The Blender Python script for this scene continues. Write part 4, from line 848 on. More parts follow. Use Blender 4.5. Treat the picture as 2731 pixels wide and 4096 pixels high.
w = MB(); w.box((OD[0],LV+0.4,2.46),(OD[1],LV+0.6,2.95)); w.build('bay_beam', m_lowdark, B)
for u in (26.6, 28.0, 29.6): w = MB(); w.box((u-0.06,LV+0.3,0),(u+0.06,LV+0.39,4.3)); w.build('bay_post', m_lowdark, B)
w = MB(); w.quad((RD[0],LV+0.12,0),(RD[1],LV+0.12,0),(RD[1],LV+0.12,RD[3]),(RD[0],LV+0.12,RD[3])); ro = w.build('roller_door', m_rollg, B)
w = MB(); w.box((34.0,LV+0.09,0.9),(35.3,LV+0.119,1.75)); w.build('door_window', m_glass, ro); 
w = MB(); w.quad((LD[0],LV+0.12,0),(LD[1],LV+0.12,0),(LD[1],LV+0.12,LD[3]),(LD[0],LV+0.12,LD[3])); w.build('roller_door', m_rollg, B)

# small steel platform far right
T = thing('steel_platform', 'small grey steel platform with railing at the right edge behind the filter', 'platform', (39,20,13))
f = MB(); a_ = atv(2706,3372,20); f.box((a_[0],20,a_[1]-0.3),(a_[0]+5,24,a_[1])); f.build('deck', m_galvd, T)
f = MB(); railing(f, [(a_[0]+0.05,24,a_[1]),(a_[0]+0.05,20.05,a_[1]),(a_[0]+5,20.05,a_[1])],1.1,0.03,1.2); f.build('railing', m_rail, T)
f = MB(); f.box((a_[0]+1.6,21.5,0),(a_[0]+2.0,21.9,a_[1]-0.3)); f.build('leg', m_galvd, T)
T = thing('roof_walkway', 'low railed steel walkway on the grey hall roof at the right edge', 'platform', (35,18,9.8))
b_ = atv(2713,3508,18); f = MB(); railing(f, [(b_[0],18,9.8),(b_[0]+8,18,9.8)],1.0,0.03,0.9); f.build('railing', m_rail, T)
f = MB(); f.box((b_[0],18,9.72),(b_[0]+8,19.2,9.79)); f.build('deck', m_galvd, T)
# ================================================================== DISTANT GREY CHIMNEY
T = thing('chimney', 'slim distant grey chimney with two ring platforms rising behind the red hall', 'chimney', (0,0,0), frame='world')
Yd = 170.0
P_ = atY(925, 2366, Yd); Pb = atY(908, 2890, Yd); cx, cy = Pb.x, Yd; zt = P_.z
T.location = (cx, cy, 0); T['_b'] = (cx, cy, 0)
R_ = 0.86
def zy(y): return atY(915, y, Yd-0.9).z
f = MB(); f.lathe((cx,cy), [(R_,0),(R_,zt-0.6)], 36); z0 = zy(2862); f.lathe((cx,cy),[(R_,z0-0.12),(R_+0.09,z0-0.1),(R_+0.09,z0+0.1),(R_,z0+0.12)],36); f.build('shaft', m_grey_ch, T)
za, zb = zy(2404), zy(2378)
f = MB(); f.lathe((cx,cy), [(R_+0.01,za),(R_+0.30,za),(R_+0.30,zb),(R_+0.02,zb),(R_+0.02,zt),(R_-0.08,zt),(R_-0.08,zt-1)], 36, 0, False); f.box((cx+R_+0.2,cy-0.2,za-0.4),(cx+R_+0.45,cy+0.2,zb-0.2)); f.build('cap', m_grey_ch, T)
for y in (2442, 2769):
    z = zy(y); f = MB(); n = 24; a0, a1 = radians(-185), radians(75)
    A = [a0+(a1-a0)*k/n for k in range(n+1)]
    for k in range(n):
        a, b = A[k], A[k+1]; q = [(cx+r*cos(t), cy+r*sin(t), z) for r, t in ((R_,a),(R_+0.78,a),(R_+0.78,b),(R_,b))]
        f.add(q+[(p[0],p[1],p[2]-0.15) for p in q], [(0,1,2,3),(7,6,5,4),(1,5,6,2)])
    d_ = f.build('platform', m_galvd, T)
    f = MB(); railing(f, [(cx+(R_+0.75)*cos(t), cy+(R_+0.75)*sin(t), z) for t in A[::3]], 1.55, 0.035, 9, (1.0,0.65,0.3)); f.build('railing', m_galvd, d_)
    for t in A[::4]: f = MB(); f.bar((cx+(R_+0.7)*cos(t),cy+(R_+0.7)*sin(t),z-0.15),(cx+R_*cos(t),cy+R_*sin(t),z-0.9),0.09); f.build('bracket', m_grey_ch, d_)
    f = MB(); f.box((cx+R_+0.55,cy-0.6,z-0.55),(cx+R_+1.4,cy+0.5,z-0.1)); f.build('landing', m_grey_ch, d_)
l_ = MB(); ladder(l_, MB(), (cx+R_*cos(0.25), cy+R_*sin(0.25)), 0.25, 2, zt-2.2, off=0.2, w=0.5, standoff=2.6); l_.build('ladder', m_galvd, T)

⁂

Copy every line verbatim.

**OUTPUT BELOW**:
The Blender Python script for this scene continues. Write part 4, from line 848 on. More parts follow. Use Blender 4.5. Treat the picture as 2731 pixels wide and 4096 pixels high.
w = MB(); w.box((OD[0],LV+0.4,2.46),(OD[1],LV+0.6,2.95)); w.build('bay_beam', m_lowdark, B)
for u in (26.6, 28.0, 29.6): w = MB(); w.box((u-0.06,LV+0.3,0),(u+0.06,LV+0.39,4.3)); w.build('bay_post', m_lowdark, B)
w = MB(); w.quad((RD[0],LV+0.12,0),(RD[1],LV+0.12,0),(RD[1],LV+0.12,RD[3]),(RD[0],LV+0.12,RD[3])); ro = w.build('roller_door', m_rollg, B)
w = MB(); w.box((34.0,LV+0.09,0.9),(35.3,LV+0.119,1.75)); w.build('door_window', m_glass, ro); 
w = MB(); w.quad((LD[0],LV+0.12,0),(LD[1],LV+0.12,0),(LD[1],LV+0.12,LD[3]),(LD[0],LV+0.12,LD[3])); w.build('roller_door', m_rollg, B)

# small steel platform far right
T = thing('steel_platform', 'small grey steel platform with railing at the right edge behind the filter', 'platform', (39,20,13))
f = MB(); a_ = atv(2706,3372,20); f.box((a_[0],20,a_[1]-0.3),(a_[0]+5,24,a_[1])); f.build('deck', m_galvd, T)
f = MB(); railing(f, [(a_[0]+0.05,24,a_[1]),(a_[0]+0.05,20.05,a_[1]),(a_[0]+5,20.05,a_[1])],1.1,0.03,1.2); f.build('railing', m_rail, T)
f = MB(); f.box((a_[0]+1.6,21.5,0),(a_[0]+2.0,21.9,a_[1]-0.3)); f.build('leg', m_galvd, T)
T = thing('roof_walkway', 'low railed steel walkway on the grey hall roof at the right edge', 'platform', (35,18,9.8))
b_ = atv(2713,3508,18); f = MB(); railing(f, [(b_[0],18,9.8),(b_[0]+8,18,9.8)],1.0,0.03,0.9); f.build('railing', m_rail, T)
f = MB(); f.box((b_[0],18,9.72),(b_[0]+8,19.2,9.79)); f.build('deck', m_galvd, T)
# ================================================================== DISTANT GREY CHIMNEY
T = thing('chimney', 'slim distant grey chimney with two ring platforms rising behind the red hall', 'chimney', (0,0,0), frame='world')
Yd = 170.0
P_ = atY(925, 2366, Yd); Pb = atY(908, 2890, Yd); cx, cy = Pb.x, Yd; zt = P_.z
T.location = (cx, cy, 0); T['_b'] = (cx, cy, 0)
R_ = 0.86
def zy(y): return atY(915, y, Yd-0.9).z
f = MB(); f.lathe((cx,cy), [(R_,0),(R_,zt-0.6)], 36); z0 = zy(2862); f.lathe((cx,cy),[(R_,z0-0.12),(R_+0.09,z0-0.1),(R_+0.09,z0+0.1),(R_,z0+0.12)],36); f.build('shaft', m_grey_ch, T)
za, zb = zy(2404), zy(2378)
f = MB(); f.lathe((cx,cy), [(R_+0.01,za),(R_+0.30,za),(R_+0.30,zb),(R_+0.02,zb),(R_+0.02,zt),(R_-0.08,zt),(R_-0.08,zt-1)], 36, 0, False); f.box((cx+R_+0.2,cy-0.2,za-0.4),(cx+R_+0.45,cy+0.2,zb-0.2)); f.build('cap', m_grey_ch, T)
for y in (2442, 2769):
    z = zy(y); f = MB(); n = 24; a0, a1 = radians(-185), radians(75)
    A = [a0+(a1-a0)*k/n for k in range(n+1)]
    for k in range(n):
        a, b = A[k], A[k+1]; q = [(cx+r*cos(t), cy+r*sin(t), z) for r, t in ((R_,a),(R_+0.78,a),(R_+0.78,b),(R_,b))]
        f.add(q+[(p[0],p[1],p[2]-0.15) for p in q], [(0,1,2,3),(7,6,5,4),(1,5,6,2)])
    d_ = f.build('platform', m_galvd, T)
    f = MB(); railing(f, [(cx+(R_+0.75)*cos(t), cy+(R_+0.75)*sin(t), z) for t in A[::3]], 1.55, 0.035, 9, (1.0,0.65,0.3)); f.build('railing', m_galvd, d_)
    for t in A[::4]: f = MB(); f.bar((cx+(R_+0.7)*cos(t),cy+(R_+0.7)*sin(t),z-0.15),(cx+R_*cos(t),cy+R_*sin(t),z-0.9),0.09); f.build('bracket', m_grey_ch, d_)
    f = MB(); f.box((cx+R_+0.55,cy-0.6,z-0.55),(cx+R_+1.4,cy+0.5,z-0.1)); f.build('landing', m_grey_ch, d_)
l_ = MB(); ladder(l_, MB(), (cx+R_*cos(0.25), cy+R_*sin(0.25)), 0.25, 2, zt-2.2, off=0.2, w=0.5, standoff=2.6); l_.build('ladder', m_galvd, T)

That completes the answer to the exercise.